Hawkins on Wall Street Meltdown
Syracuse Post-Standard
September 16th, 2008
Political Notebook
Howie Hawkins, the Green Populist candidate for Congress in the 25th District, said Tuesday that the collapse of three of Wall Street's biggest financial firms over the weekend "highlights the need for a populist and green restructuring of the economy so it serves the interests of the vast majority, not the privileged few."
Hawkins said that this restructuring should focus on a new green industrial policy and populist economic policies. The industrial policy would transfer much of the federal budget now spent on the military-industrial complex to investments in a new green infrastructure for the economy. The populist economic policies would focus on democratic regulation of the financial sector and tax and spending policies that promote a fairer distribution of income and wealth.
Hawkins said:
"This crisis is what you get when politicians bought and paid for by rich corporate interests radically deregulate the economy and allow capitalists to speculate like compulsive gamblers. It's not just the rich who are losing wealth with the collapse of securities inflated by highly leveraged speculation backed up by few underlying real assets. Working people's homes, pensions, retirement savings, and overall living standards are collapsing, too.
"Congress' failure to adequately supervise Wall Street and the various financial scam artists is rapidly turning the US into a second-rate economic power while greatly devaluing the dollar, which then further pushes up the price of oil and other imports."
Hawkins attributed the crisis to underlying structural problems in the U.S. economy that the deregulatory policies of recent decades made worse.
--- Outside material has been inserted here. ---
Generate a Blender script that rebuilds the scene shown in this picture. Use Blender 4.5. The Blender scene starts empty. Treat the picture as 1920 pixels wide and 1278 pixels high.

"The US and indeed world economy have had excess capacity in most industries since the 1970s. There is no reason to build new production plans when existing plants can produce more than can be sold. The tax and regulatory cuts for the corporations and wealthy individuals promoted by both ruling parties in the US for 35 years were supposed to stimulate investment in the real economy of production and thus create jobs and benefits for all. The reality is that without many opportunities for profitable investments in production, the rich have taken their tax cuts and invested the money to rearrange ownership of existing real assets. Mergers and acquisitions, speculation in securities, subprime mortages, usurious credit card lending, hedge funds, and commodity speculation are all part of it. Profits in the financial sector accounted for around 15 percent of total profits in the post-war period before 1970 and had grown steadily to over 40 percent of total profits by the 2000s. The financial sector used to facilitate production. Now it is a parasite on the real economy of labor and industry."
"We need to re-regulate the financial sector so it can serve the real economy of production and supplement private investment with a substantial increase in strategic public investment in the real economy. Every economic boom in the history of industrial economies has been founded on building infrastructure and manufacturing associated with a new set of technologies, like steam-powered manufacturing and railroads, electrification and mass consumption of automobiles, suburban housing, and home appliances, and, more recently on a lesser scale, the information technologies associated with computers and cell phones. The way to get the economy going again and put people back to work is massive investment in a new real economy based on green principles of ecologically sustainable production. We need to rebuild or retrofit every thing on a green basis, from renewable energy and solar-powered railways to our buildings and manufacturing processes. We need to do that for climate stability and energy security as well as economic revitalization."